Ad aprire questo percorso tra maestri veneziani e maestri oltremontani è l'Allegoria sacra di Giovanni Bellini, con quella terrazza affacciata sul lago e quelle figure di santi che sembrano parte integrante della serena bellezza del creato. Ma se in lui, come ha scritto Adriano Mariuz, «le figure si accampano monumentali mentre la natura sembra farsi abside e altare ad accogliere icone viventi» è con Giorgione che si sposteranno ai lati, mentre protagonista diventa il paesaggio, con la sua modulazione di luci e di ombre, con il suo carico di fascinazione e mistero, come si può cogliere da opere celeberrime e qui esposte,Il tramonto, Omaggio al poeta, La tempesta. Ma tante altre ancora, e tutte altissime, sono le voci, tanti i capolavori che si rincorrono in mostra, di Sebastiano del Piombo, di Dosso Dossi, dell'esordiente Lorenzo Lotto, fino a Tiziano, che porterà ai vertici più alti il cammino intrapreso. E il grandioso telero con la Fuga in Egitto (sul quale era stata inizialmente tracciata una Natività rivelata da uno studio a raggi X), ne è una prova stupefacente.

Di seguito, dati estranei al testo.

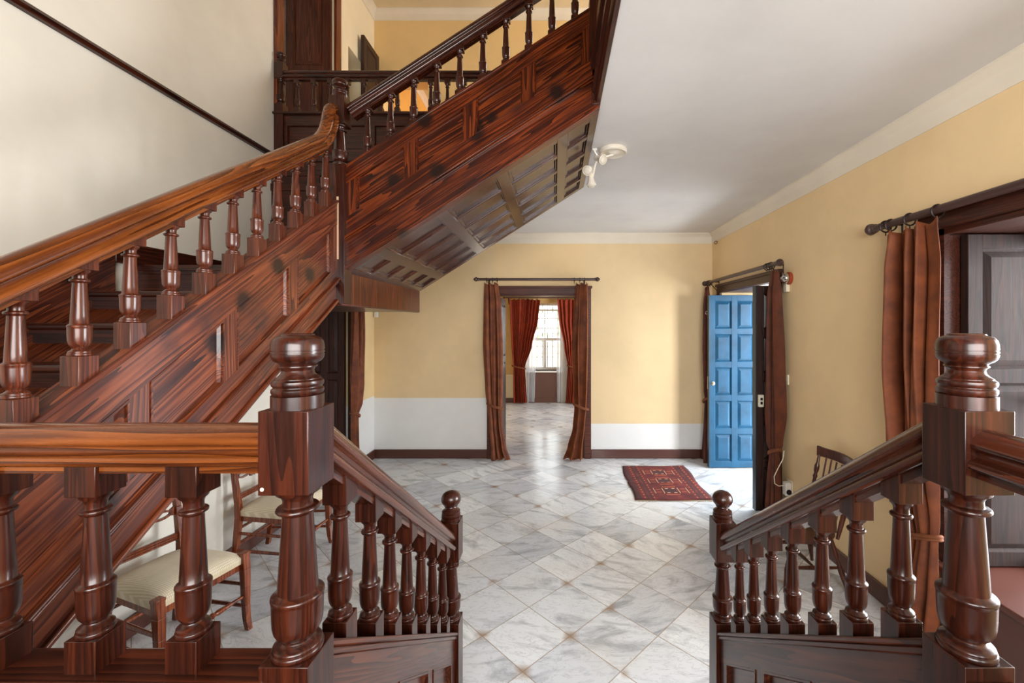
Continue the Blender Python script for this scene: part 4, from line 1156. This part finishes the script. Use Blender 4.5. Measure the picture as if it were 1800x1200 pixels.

Se infatti la composizione è ancora ispirata agli affreschi di Giotto nella Cappella degli Scrovegni, rivoluzionario è il modo di rendere la natura, il vero focus della narrazione, con gli animali palpitanti di vita, l'asinello condotto da un giovane, i pastorelli, le limpide acque a cui ristorarsi e quegli alberi diventati importanti come personaggi, mentre lo sfondo si perde in lontananza, digradando in piani successivi. Un paesaggio così fascinoso che viene voglia di passeggiarvi dentro.